Kirchhoff plate (biharmonic) eigenproblem in FEniCSx gives near-zero frequencies

Hi everyone,

I am trying to compute natural frequencies of a simply supported rectangular plate using a Kirchhoff plate model in FEniCSx with SLEPc.

For my parameters:

a = 1.0      # plate length (m)
b = 0.5      # plate width (m)
t = 0.002    # plate thickness (m)
E = 2.1e11   # Young's modulus (Pa)
nu = 0.3     # Poisson's ratio (-)
rho = 7850   # density (kg/m^3)
plate_nx= 100 # Elements in x
plate_ny= 50 # Elements in y

My analytical result is for the first frequency ≈ 24.59 Hz. However, SLEPc returns first frequency ≈ 0.002 Hz.

domain = mesh.create_rectangle(
        comm, [[0.0, 0.0], [a, b]], [plate_nx, plate_ny], cell_type=mesh.CellType.triangle)
    V = fem.functionspace(domain, ("Lagrange", 2))

    u = ufl.TrialFunction(V)
    v = ufl.TestFunction(V)

    D = young * t**3 / (12.0 * (1.0 - nu**2))

    # Correct Kirchhoff plate weak form (biharmonic)
    a_form = D * ufl.inner(ufl.grad(ufl.grad(u)), ufl.grad(ufl.grad(v))) * ufl.dx
    m_form = rho * t * ufl.inner(u, v) * ufl.dx

    # Simply supported boundary conditions
    def simply_supported_boundary(x):
   
        tol = 1e-8
        return (np.isclose(x[0], 0.0, atol=tol)
                | np.isclose(x[0], a, atol=tol)
                | np.isclose(x[1], 0.0, atol=tol)
                | np.isclose(x[1], b, atol=tol))

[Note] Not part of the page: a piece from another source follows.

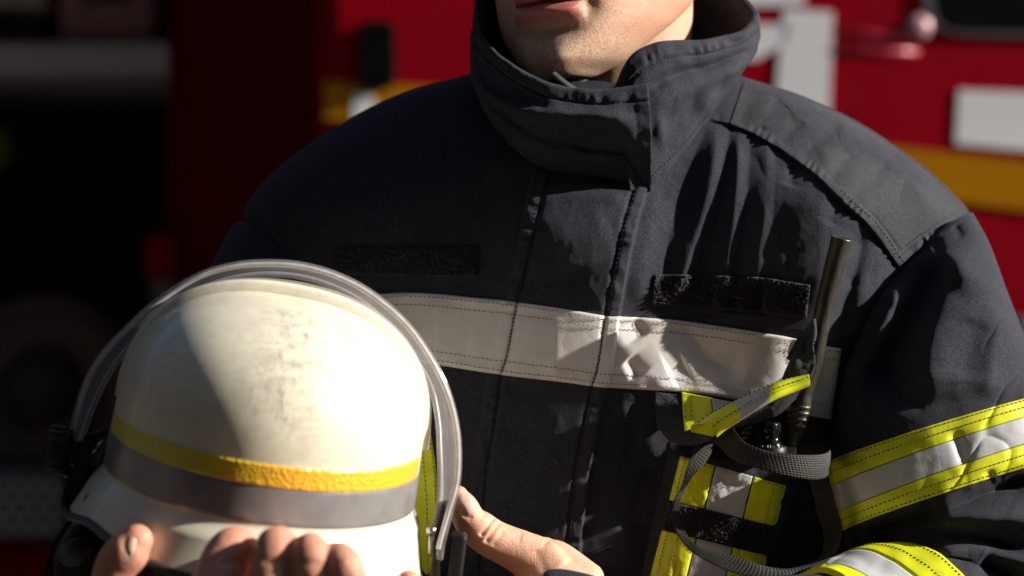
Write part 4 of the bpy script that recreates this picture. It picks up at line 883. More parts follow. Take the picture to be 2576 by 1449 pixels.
mb = MB(); s0 = P(216, 1250, -.2185); mb.tube([s0, s0 + np.array([0, -.004, .0005])], [.0030, .0024], 16); mb.build('rivet', M_CHROME, helmet)
pr = plate('visor_bracket', [(1112, 1270), (1122, 1268), (1118, 1330), (1108, 1400), (1100, 1470), (1078, 1470), (1088, 1400), (1098, 1320)], -.176, .04, M_BLACKPL, helmet)
mb = MB(); mb.tube([P(1083, 1338, -.18), P(1082, 1392, -.18)], [.0016, .0016], 10); mb.box(P(1084, 1334, -.18), (.006, .006, .004)); mb.build('hinge_pin', M_CHROME, pr)
mb = MB(); mb.box(P(1148, 1402, -.160), (.011, .022, .033), np.array([[math.cos(.12), 0, math.sin(.12)], [0, 1, 0], [-math.sin(.12), 0, math.cos(.12)]])); mb.build('knob', M_BLACKPL, pr, smooth=False, bevel=.003)
# chin strap, neck cradle and ratchet under the rim
def ribbon(name, E1, E2, n, mat, parent, th=.0016, M_=9):
    a = vi(E1, n) if len(E1[0]) == 3 else None; b = vi(E2, n)
    A = P(a[:, 0], a[:, 1], a[:, 2]); B = P(b[:, 0], b[:, 1], b[:, 2]); m = M_; q = np.linspace(0, 1, m)
    X = A[:, None] * (1 - q[None, :, None]) + B[:, None] * q[None, :, None]
    t = np.gradient((A + B) / 2, axis=0); nr = np.cross(t, B - A); nr /= np.linalg.norm(nr, axis=1)[:, None] + 1e-9
    L_ = np.cumsum(np.linalg.norm(t, axis=1))
    prof = (th / 2) * (1 - (2 * q - 1) ** 8)
    if m > 20:
        row = np.floor(q * 10); k_ = L_[:, None] / .0027 + .5 * (row % 2)[None]
        prof = prof[None] + .00075 * (np.abs(np.sin(np.pi * k_)) ** .6 * np.abs(np.sin(np.pi * q * 10))[None] ** .6 - .5)
    else: prof = prof[None] + 0 * L_[:, None]
    top = X + nr[:, None] * prof[..., None]; bot = X - nr[:, None] * prof[..., None]
    XX = np.concatenate([top, bot[:, ::-1]], 1); L = L_; Wd = .022
    uvs = np.stack(np.meshgrid(L / .0016, np.r_[q, q[::-1]] * Wd / .0016, indexing='ij'), -1)
    return grid(name, XX, mat, parent, cv=True, uv=uvs)
ribbon('chin_strap', [(205, 1290, -.15), (165, 1320, -.155), (130, 1380, -.16), (112, 1449, -.165), (105, 1560, -.165), (150, 1680, -.16)], [(215, 1300, -.125), (185, 1332, -.13), (152, 1390, -.135), (136, 1449, -.14), (130, 1560, -.14), (170, 1660, -.13)], 80, M_WEB, helmet)
mb = MB(); mb.tube([P(*p) for p in ((262, 1296, -.15), (230, 1330, -.155), (196, 1386, -.16), (180, 1449, -.16), (190, 1560, -.15))], [.011, .012, .0135, .014, .012], 18, n=40, squash=.5)
mb.tube([P(*p) for p in ((290, 1330, -.14), (262, 1380, -.145), (245, 1449, -.15), (250, 1560, -.14))], [.010, .012, .014, .012], 18, n=40, squash=.6); mb.build('neck_cradle', M_BLACKPL, helmet)
mb = MB(); a_ = P(176, 1395, -.186); mb.tube([a_, a_ + np.array([.003, .016, 0])], [.0085, .0095], 20); mb.build('ratchet_knob', simple('ratchet_grey', (.06, .06, .062), .4), helmet)
mb = MB(); q = np.linspace(0, 2 * np.pi, 80); mb.grid(np.stack([h2w(.086 * np.cos(q), .104 * np.sin(q), np.full(80, -.075)), h2w(.080 * np.cos(q), .098 * np.sin(q), np.full(80, -.02)), h2w(.05 * np.cos(q), .06 * np.sin(q), np.full(80, .02))], 0)); mb.build('liner', M_LINING, helmet)
# ================================================================== CHEST POCKET, RADIO
def pbump(u, v):
    ucn = 1850 - (v - 1150) * .22; x = np.clip((u - ucn) / 172, -1, 1)
    return .020 * np.clip(1 - np.abs(x) ** 5, 0, 1) * sst(v, 1118, 1160) + .0016 * fbm(u / 34, v / 40, 64, 3) + .0012 * np.sin((u + v * .3) / 34) * sst(v, 1150, 1200)
def Fp(u, v): return F(u, v) - pbump(np.asarray(u, float), np.asarray(v, float))
pk_v = np.arange(1108, 1570, 10)
patch('chest_pocket', [(1850 - (v - 1150) * .22 - 176 - (8 if v > 1130 else 0), v) for v in pk_v], [(1850 - (v - 1150) * .22 + 170, v) for v in pk_v], 190, 150, .001, M_FAB, jacket, fun=Fp, pw=30, drop=.012)
def quad(name, TL, TR, BR, BL, f0, f1, mat, h, fun=Fp, na=60, nb=50, parent=None, extra=None):
    TL, TR, BR, BL = map(np.array, (TL, TR, BR, BL)); a = [TL + (TR - TL) * f0, BL + (BR - BL) * f0]; b = [TL + (TR - TL) * f1, BL + (BR - BL) * f1]
    return patch(name, [tuple(x) for x in a], [tuple(x) for x in b], na, nb, h, mat, parent or jacket, fun=fun, pw=16, smooth_edges=False, extra=extra)
T2 = ((1710, 1145), (1979, 1221), (1953, 1327), (1681, 1259)); T3 = ((1664, 1330), (1932, 1396), (1902, 1540), (1610, 1540))
wav = lambda a, b, u, v: .0007 * np.sin(v / 9. + u / 30.) * sst(u, 1880, 1960) + .0005 * fbm(u / 18, v / 18, 12, 2)
for q_, fr_s in ((T2, (.0, .335, .69, 1.)), (T3, (0, .33, .67, 1.))):
    for k in range(3): quad('pocket_tape', *q_, fr_s[k], fr_s[k + 1], (M_YEL, M_GREY, M_YEL)[k], .0018 - (.0003 if k == 1 else 0), extra=wav)
def ql(q_, f0, g0, f1, g1, n=20):
    TL, TR, BR, BL = map(np.array, q_); s = np.linspace(0, 1, n); f = f0 + (f1 - f0) * s; g_ = g0 + (g1 - g0) * s
    return [tuple((TL * (1 - a) + TR * a) * (1 - b) + (BL * (1 - a) + BR * a) * b) for a, b in zip(f, g_)]
fpt = lambda u, v: Fp(u, v) - .0021
stitches('stitching', [ql(T2, .04, .07, .97, .07), ql(T2, .975, .02, .975, 1), ql(T2, .895, .02, .895, 1), ql(T2, .05, .0, .05, 1), ql(T3, .06, 0, .06, 1), ql(T3, .16, 0, .16, 1), ql(T3, .89, 0, .89, 1), ql(T3, .965, 0, .965, 1)], M_STITCH, jacket, fpt, pitch=10, dash=7.5)
VQ = ((1682, 1258), (1962, 1330), (1944, 1398), (1661, 1331))
quad('pocket_velcro', *VQ, 0, 1, M_VEL, .0030, na=34, nb=118, extra=pile)
# pocket flap: left end hangs, the middle is pushed up and out by the radio, corner stands against the aerial
def off3(pts): return [(u, v, float(F(u, v)) - o) for u, v, o in pts]
def sheet3(name, rows, n, m, mat, parent, th=.0022, nz=.0006, label=None, uvr=None):
    """cloth piece through rows of (u,v,offset toward the camera from the jacket)"""
    rows = [vi(off3(r), n) for r in rows]; Rm = np.array(rows)
    cols = np.array([vi(Rm[:, i], m) for i in range(n)])           # n x m x 3
    X = P(cols[..., 0], cols[..., 1], cols[..., 2]); X[..., 1] += nz * 2 * fbm(cols[..., 0] / 26, cols[..., 1] / 26, 91, 3)
    du = np.gradient(X, axis=0); dv = np.gradient(X, axis=1); nr = np.cross(du, dv); nr /= np.linalg.norm(nr, axis=-1, keepdims=True) + 1e-12
    bk = X + nr * th * np.where((nr[..., 1:2] > 0), 1, -1) * 1.
    XX = np.concatenate([X, bk[:, ::-1]], 1); XX = np.concatenate([((X[0] + bk[0]) / 2)[None][:, list(range(m)) + list(range(m - 1, -1, -1))], XX, ((X[-1] + bk[-1]) / 2)[None][:, list(range(m)) + list(range(m - 1, -1, -1))]], 0)
    return grid(name, XX, mat, parent, cv=True, label=label)
# hanging left end of the flap
sheet3('pocket_flap', [[(1648, 986, .003), (1700, 992, .004), (1760, 1000, .006), (1800, 1010, .010)], [(1650, 1030, .006), (1700, 1030, .010), (1760, 1030, .014), (1815, 1030, .020)],
    [(1655, 1074, .010), (1700, 1080, .016), (1755, 1078, .024), (1822, 1062, .034)], [(1682, 1110, .012), (1722, 1121, .020), (1770, 1114, .030), (1806, 1086, .042)]], 90, 60, M_FAB_LIT, jacket, nz=.001)
# tape on the hanging end, and the grey next to it
quad('flap_tape', (1714, 986), (1790, 1001), (1795, 1062), (1722, 1086), 0, 1, M_YEL, .0012, fun=lambda u, v: F(u, v) - (.006 + .019 * sst(v, 985, 1100) + .008 * sst(u, 1715, 1800)) )
stitches('stitching', [[(1722, 990), (1722, 1030), (1730, 1080)], [(1738, 992), (1738, 1030), (1742, 1075)]], M_STITCHD, jacket, lambda u, v: F(u, v) - (.008 + .019 * sst(v, 985, 1100) + .008 * sst(u, 1715, 1800)))
quad('flap_tape', (1790, 1001), (1905, 1024), (1880, 1040), (1795, 1062), 0, 1, M_GREY, .0012, fun=lambda u, v: F(u, v) - (.0065 + .019 * sst(v, 985, 1100) + .008 * sst(u, 1715, 1800)))
# raised front strip of the flap: a rolled edge with yellow, grey, yellow
top_ = [(1738, 1072, .036), (1775, 1046, .036), (1810, 1027, .036), (1856, 1004, .038), (1904, 984, .040), (1949, 965, .042), (1995, 954, .044), (2030, 950, .046)]
bot_ = [(1803, 1086, .058), (1826, 1068, .058), (1850, 1052, .060), (1878, 1034, .061), (1914, 1012, .062), (1952, 991, .062), (2000, 972, .062), (2038, 957, .062)]
to3, bo3 = np.array(off3(top_)), np.array(off3(bot_))
def strip(name, i0, i1, mat):
    a = vi(to3, 100)[int(i0 * 99):int(i1 * 99) + 1]; b = vi(bo3, 100)[int(i0 * 99):int(i1 * 99) + 1]; A, B = P(*a.T), P(*b.T); q = np.linspace(0, 1, 20)
    X = A[:, None] * (1 - q[None, :, None]) + B[:, None] * q[None, :, None]; X[..., 2] += (.0035 * np.sin(np.pi * q))[None]; X[..., 1] -= (.003 * np.sin(np.pi * q))[None]
    # rolled lip: a bead along the front edge and a return underneath
    th = np.linspace(0, np.pi * 1.35, 12); c = B + np.array([0, .0015, -.0012]); bead = c[:, None] + .0030 * np.stack([0 * th, -np.sin(th), np.cos(th)], -1)[None]
    und = B[:, None] + (A - B)[:, None] * np.linspace(.12, 1, 8)[None, :, None] + np.array([0, .001, -.004])
    return grid(name, np.concatenate([X, bead, und], 1), mat, jacket, cv=True)
strip('flap_tape', 0, .355, M_YEL); strip('flap_tape', .355, .66, M_GREY); strip('flap_tape', .66, 1, M_YEL)
bb_ = vi(bo3, 100); tt_ = vi(to3, 100)
def fl3(f, o): q = tt_ * (1 - f) + bb_ * f; X = P(*q.T); X[:, 2] += .0035 * math.sin(math.pi * f) + o; X[:, 1] -= .003 * math.sin(math.pi * f) + .0012; return X
stitch3d('stitching', [fl3(.80, .0006)], M_STITCH, jacket); stitch3d('stitching', [fl3(.15, .0005)[2:]], M_STITCH, jacket)
# underside of the flap (dark loop lining) hanging behind the strip, and the end of the hanging piece
sheet3('flap_lining', [[(1806, 1084, .052), (1880, 1036, .056), (1960, 992, .057), (2036, 960, .058)], [(1815, 1085, .040), (1885, 1058, .040), (1960, 1030, .040), (2012, 985, .044)], [(1832, 1078, .026), (1890, 1066, .024), (1950, 1050, .022), (2000, 1010, .026)]], 80, 40, M_FAB, jacket, nz=.001)
sheet3('flap_corner', [[(2044, 803, .034), (2048, 830, .036), (2044, 870, .040), (2052, 905, .044), (2040, 948, .046)], [(2030, 822, .030), (2030, 860, .034), (2026, 890, .038), (2026, 920, .042), (2018, 952, .044)], [(2018, 848, .030), (2006, 880, .036), (1998, 905, .040), (1992, 930, .042), (1986, 958, .042)], [(2006, 872, .024), (1988, 905, .030), (1976, 930, .034), (1968, 950, .036), (1960, 972, .036)]], 70, 50, M_FAB_LIT, jacket, th=.003, nz=.0012)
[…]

    dofs = fem.locate_dofs_geometrical(V, simply_supported_boundary)
    bc = fem.dirichletbc(PETSc.ScalarType(0.0), dofs, V)
  # Assemble matrices with standard Dirichlet handling
    K = assemble_matrix(fem.form(a_form), bcs=[bc])
    K.assemble()
    # K.shift(1e-8)  # Small value for numerical stability
    M = assemble_matrix(fem.form(m_form), bcs=[bc])
    M.assemble()
# Setup eigensolver
    solver = SLEPc.EPS().create(domain.comm)
    solver.setProblemType(SLEPc.EPS.ProblemType.GHEP)
    
    solver.setType(SLEPc.EPS.Type.KRYLOVSCHUR)
    solver.setDimensions(num_modes, max(4 * num_modes, 40))
    solver.setOperators(K, M)
    solver.setWhichEigenpairs(SLEPc.EPS.Which.TARGET_REAL)
    solver.setTarget(shift)
    st = solver.getST()
    st.setType(SLEPc.ST.Type.SINVERT)
    st.setShift(shift)
    solver.setTolerances(1e-8, 500)
    solver.setFromOptions()
    solver.solve()

    nconv = solver.getConverged()
    reason = solver.getConvergedReason()

1. Is this formulation valid in FEniCSx?
2. Are the near-zero frequencies due to using (C^0) Lagrange elements for a fourth-order problem?

Any guidance or references would be appreciated.

Thanks!

This formulation of the biharmonic problem will only be valid for C^1 elements, which are not in FEniCSx currently. I can recommend switching to a DG formulation or a mixed formulation.

One DG formulation is shown in this demo and I have some code here that implements it for clamped or simply supported boundary conditions. In addition, you might want to look into Dirichlet BCs affecting eigenvalues, as discussed here.

Since you are working on a rectangle, the mixed formulation (code here) should work fine and might be easier to implement, but on non-convex domains it will give you wrong results.

Hope this helps.

Hi Ottarhellan,

Thank you so much for your response. I will definitely look into these references.